Lesson 1: Rational Exponents and Properties of Exponents

Property

If $\sqrt[n]{a}$ is a real number and $n \ge 2$, $a^{\frac{1}{n}} = \sqrt[n]{a}$.
Rational exponents are another way of writing expressions with radicals.

Examples

• To write $b^{\frac{1}{5}}$ as a radical, the denominator 5 becomes the index of the root, so we get $\sqrt[5]{b}$.
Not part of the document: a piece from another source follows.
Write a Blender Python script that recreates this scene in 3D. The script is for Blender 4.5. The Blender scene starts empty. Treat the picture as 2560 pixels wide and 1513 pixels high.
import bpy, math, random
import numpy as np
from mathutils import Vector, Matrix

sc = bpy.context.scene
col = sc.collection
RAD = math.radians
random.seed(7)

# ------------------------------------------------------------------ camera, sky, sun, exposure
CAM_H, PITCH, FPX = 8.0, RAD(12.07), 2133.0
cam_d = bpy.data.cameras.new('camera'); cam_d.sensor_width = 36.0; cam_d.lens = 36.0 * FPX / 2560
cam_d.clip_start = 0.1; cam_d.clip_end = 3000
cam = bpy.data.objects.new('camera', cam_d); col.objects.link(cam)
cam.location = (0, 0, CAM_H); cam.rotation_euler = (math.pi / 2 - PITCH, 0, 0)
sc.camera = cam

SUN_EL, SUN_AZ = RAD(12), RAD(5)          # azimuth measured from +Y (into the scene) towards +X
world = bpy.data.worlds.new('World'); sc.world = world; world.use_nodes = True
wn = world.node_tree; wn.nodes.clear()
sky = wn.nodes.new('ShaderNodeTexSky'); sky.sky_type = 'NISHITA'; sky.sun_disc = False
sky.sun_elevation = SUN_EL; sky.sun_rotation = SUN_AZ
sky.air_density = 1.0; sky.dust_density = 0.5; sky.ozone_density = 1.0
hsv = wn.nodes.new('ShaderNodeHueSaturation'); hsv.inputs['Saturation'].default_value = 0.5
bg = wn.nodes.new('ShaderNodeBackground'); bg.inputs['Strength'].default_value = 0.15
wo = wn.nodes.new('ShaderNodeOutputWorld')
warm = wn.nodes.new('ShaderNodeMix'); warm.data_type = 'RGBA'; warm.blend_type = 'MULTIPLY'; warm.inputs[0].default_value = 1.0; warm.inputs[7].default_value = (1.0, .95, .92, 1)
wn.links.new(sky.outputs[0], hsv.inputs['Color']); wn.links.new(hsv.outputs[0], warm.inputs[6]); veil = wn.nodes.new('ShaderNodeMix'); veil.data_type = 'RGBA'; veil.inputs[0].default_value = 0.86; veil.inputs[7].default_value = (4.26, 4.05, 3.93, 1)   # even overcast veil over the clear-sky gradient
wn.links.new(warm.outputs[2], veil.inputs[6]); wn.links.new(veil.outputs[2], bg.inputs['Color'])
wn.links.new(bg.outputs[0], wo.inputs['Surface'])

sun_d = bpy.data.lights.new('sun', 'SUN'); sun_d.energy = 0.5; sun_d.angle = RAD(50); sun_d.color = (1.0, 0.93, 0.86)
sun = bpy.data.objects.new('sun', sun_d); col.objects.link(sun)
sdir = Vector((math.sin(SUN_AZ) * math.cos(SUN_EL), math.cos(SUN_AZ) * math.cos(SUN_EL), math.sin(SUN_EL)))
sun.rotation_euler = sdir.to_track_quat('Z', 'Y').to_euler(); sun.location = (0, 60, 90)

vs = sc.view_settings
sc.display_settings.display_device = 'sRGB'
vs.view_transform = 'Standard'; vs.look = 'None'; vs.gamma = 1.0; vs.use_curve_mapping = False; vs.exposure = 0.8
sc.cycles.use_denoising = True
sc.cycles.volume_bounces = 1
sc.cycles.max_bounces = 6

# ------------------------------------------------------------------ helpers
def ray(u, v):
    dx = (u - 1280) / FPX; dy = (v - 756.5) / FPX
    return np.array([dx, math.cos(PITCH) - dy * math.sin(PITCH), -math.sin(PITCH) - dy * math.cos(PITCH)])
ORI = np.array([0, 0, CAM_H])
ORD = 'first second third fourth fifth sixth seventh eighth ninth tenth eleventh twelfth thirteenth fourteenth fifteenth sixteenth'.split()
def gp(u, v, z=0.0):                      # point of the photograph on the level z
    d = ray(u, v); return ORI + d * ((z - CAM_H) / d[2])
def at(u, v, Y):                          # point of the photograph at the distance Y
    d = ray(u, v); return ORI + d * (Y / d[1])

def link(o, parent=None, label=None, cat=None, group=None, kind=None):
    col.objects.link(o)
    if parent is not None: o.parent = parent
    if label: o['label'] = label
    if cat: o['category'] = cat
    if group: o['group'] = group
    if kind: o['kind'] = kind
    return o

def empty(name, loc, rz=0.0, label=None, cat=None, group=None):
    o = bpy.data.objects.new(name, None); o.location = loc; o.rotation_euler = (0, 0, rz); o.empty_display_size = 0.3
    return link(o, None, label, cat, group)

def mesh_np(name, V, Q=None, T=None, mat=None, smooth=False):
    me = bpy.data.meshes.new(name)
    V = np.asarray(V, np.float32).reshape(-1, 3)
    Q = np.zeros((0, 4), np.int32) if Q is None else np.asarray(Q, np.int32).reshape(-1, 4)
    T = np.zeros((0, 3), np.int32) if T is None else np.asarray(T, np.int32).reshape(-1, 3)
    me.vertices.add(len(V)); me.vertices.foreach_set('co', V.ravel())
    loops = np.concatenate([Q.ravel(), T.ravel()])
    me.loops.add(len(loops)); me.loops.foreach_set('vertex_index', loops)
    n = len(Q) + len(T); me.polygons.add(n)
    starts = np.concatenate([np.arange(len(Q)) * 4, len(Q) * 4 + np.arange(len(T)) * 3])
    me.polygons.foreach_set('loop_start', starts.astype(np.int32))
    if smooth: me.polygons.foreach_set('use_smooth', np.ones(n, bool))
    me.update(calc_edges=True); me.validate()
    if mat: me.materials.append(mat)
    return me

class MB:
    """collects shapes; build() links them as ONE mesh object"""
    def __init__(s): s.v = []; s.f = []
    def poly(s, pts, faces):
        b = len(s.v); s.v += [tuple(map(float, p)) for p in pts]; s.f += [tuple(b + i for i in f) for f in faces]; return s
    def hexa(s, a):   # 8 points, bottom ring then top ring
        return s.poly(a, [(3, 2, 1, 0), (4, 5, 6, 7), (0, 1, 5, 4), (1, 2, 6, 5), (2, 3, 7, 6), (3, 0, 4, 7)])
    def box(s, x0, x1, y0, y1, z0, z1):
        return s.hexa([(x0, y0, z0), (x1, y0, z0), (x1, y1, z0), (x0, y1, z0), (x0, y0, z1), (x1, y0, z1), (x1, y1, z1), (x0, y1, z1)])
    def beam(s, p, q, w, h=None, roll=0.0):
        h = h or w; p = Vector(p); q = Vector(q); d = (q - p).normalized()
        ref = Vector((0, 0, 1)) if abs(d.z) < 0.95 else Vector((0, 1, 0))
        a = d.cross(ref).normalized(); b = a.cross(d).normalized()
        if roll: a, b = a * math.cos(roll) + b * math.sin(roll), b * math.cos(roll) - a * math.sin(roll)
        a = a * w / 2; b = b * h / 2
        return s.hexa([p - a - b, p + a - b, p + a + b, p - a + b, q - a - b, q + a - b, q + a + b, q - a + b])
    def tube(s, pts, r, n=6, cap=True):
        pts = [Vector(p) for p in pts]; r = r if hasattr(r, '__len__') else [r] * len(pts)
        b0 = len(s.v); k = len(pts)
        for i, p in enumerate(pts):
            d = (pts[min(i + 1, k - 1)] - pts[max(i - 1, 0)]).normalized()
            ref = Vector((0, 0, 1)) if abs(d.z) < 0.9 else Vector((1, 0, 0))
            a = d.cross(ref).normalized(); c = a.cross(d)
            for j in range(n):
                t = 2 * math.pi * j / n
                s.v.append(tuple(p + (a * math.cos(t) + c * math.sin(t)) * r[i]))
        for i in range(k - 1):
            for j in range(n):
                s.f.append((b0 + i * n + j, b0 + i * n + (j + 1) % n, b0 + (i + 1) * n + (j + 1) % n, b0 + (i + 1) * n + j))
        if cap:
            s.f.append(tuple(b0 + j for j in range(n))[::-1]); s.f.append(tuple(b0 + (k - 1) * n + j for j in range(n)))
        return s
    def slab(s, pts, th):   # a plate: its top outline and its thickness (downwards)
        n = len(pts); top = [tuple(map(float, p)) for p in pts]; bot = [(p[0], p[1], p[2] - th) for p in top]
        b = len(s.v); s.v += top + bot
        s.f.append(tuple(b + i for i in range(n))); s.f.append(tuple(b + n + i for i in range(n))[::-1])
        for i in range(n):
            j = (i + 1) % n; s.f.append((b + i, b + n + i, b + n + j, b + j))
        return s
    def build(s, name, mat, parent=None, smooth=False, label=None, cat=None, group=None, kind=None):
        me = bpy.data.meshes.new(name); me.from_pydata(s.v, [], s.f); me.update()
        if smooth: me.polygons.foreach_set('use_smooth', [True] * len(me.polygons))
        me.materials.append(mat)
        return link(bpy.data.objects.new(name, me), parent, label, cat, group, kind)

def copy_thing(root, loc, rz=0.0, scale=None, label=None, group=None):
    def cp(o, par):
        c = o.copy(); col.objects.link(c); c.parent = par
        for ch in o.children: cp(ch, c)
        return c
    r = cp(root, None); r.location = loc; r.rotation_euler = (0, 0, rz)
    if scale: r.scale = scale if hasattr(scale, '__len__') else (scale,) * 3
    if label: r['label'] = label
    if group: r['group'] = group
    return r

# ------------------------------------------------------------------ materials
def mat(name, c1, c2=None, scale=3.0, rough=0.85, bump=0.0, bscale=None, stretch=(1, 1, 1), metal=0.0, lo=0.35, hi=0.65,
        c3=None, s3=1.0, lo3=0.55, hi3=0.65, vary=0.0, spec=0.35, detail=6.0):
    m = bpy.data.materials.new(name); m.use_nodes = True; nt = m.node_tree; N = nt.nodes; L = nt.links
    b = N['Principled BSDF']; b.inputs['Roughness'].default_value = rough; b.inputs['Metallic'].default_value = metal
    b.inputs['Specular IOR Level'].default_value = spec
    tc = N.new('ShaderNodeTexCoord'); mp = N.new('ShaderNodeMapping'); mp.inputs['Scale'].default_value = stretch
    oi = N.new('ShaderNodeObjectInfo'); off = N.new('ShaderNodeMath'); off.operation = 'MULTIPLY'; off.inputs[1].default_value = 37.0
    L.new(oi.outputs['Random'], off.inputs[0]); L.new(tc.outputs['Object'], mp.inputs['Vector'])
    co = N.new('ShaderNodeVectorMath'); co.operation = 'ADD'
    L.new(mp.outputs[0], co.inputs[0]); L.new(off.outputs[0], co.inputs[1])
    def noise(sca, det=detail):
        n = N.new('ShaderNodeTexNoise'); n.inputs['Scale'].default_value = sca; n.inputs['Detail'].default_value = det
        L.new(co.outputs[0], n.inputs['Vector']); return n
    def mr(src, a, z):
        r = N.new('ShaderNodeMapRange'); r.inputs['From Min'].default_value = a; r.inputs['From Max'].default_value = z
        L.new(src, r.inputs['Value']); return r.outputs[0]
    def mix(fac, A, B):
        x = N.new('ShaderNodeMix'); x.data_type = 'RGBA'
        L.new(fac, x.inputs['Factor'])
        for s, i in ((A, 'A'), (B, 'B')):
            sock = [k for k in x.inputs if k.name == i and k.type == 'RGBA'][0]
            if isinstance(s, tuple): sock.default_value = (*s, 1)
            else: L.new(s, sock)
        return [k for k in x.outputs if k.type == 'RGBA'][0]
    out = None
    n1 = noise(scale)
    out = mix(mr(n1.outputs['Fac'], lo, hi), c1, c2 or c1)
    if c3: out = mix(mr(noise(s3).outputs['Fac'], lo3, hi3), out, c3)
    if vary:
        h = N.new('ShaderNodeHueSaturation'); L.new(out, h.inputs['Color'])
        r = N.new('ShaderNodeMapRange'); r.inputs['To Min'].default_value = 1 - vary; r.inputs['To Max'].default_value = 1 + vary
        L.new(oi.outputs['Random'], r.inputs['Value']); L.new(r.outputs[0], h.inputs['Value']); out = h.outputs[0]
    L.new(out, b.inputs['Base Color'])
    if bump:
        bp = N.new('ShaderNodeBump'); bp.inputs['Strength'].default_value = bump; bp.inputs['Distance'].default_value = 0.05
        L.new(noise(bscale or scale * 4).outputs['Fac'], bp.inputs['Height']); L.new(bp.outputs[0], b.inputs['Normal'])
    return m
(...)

• To simplify $81^{\frac{1}{4}}$, we rewrite it as $\sqrt[4]{81}$. Since $3^4 = 81$, the answer is $3$.

Property

For any positive integers $m$ and $n$,
$a^{\frac{m}{n}} = (a^{\frac{1}{n}})^m = (\sqrt[n]{a})^m$
and
$a^{\frac{m}{n}} = (a^m)^{\frac{1}{n}} = \sqrt[n]{a^m}$
To simplify, it is usually best to take the root first to keep the numbers in the radicand smaller.

Examples

• To simplify $27^{\frac{2}{3}}$, we can write it as $(\sqrt[3]{27})^2$. The cube root of 27 is 3, and $3^2$ is $9$.

• To simplify $16^{\frac{5}{4}}$, we write it as $(\sqrt[4]{16})^5$. The fourth root of 16 is 2, and $2^5$ is $32$.